Familiar patterns emerge

They discovered a pattern, particularly among new arrivals in the United States. People in Latin America travel to the United States to seek a better life economically or to escape violence, often related to drug cartels. To facilitate their journey, they often pay coyotes—human smugglers who help immigrants cross the border into the United States. But the immigrants discover the price they pay is subject to change.

“Once they get to the border, the coyotes demand more money,” Goatley explained.  “That’s how people enter into debt bondage and servitude.”

Often, the immigrants are held in stash houses along the border until they are sent to Houston, Austin and other urban areas where they are trafficked. Victims of sexual trafficking often are groomed for exploitation while they still are near the border, she noted.

“We found more evidence of labor trafficking than sex trafficking in Laredo,” Goatley said. “Among the men who are being trafficked, it is mostly labor trafficking. Among women, it is both sex trafficking and labor trafficking—often debt bondage with elements of sexual exploitation.”

A recently released study by the Institute on Domestic Violence and Sexual Assault at the University of Texas at Austin School of Social Work revealed of the 314,000 human trafficking victims in Texas, about three-fourths—approximately 234,000—are involved in labor trafficking. 

‘Body tax’ paid to enter the country

At the same time, Goatley noted, she and other researchers were moved by stories of women who endured sexual exploitation—both before and after they crossed the border.

“I was surprised by their resiliency, and by the fact they were so open to talking to us,” she said. “Some of the stories we heard were about people who risked their lives to get into the United States. They looked up here and decided it had to be better than what they were leaving behind in their home country.        

“Even in their most dire straits here, they felt it was 10 times better than risking being killed just for walking out their front door in their own country. Mothers prepared their daughters, ‘You may have to be raped along the way.’ They called it the ‘body tax’ women pay.”

Creating a ministry toolkit

To equip churches to respond, the Baylor researchers developed a community asset map, identifying resources available in the Laredo area. Then they created a ministry toolkit for the Coalition to Combat Human Trafficking, with information about how to identify trafficking, guidance for trauma-informed engagement with victims, initial response protocols and a directory of people to contact for assistance. 

Subsequently, the coalition trained 35 church leaders in the Laredo area how to use the toolkit most effectively, overcome fears about getting involved and share the information with others in their congregations.

In the near future, the coalition hopes to expand to Eagle Pass and the lower Rio Grande Valley.
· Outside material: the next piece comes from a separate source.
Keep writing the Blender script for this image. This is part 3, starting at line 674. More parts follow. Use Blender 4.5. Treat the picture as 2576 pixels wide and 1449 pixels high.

That involves not only assessing the resources and needs in each community, but also understanding its distinctive culture.

“Every single border community is different,” Green said.

The coalition also has identified educational resources geared toward prevention, and it particularly is focusing on the link between pornography, sexually oriented businesses and trafficking.

“If you address pornography effectively, you reduce the demand for sex trafficking,” Green said.

For her part, Goatley sees the role of churches as central in eliminating human trafficking in all its forms.

“The church is a great vehicle for dealing with the issue, because Christians have a heart for people,” she said. “If the church is being the church, eradicating the exploitation of anyone will be one of its goals.”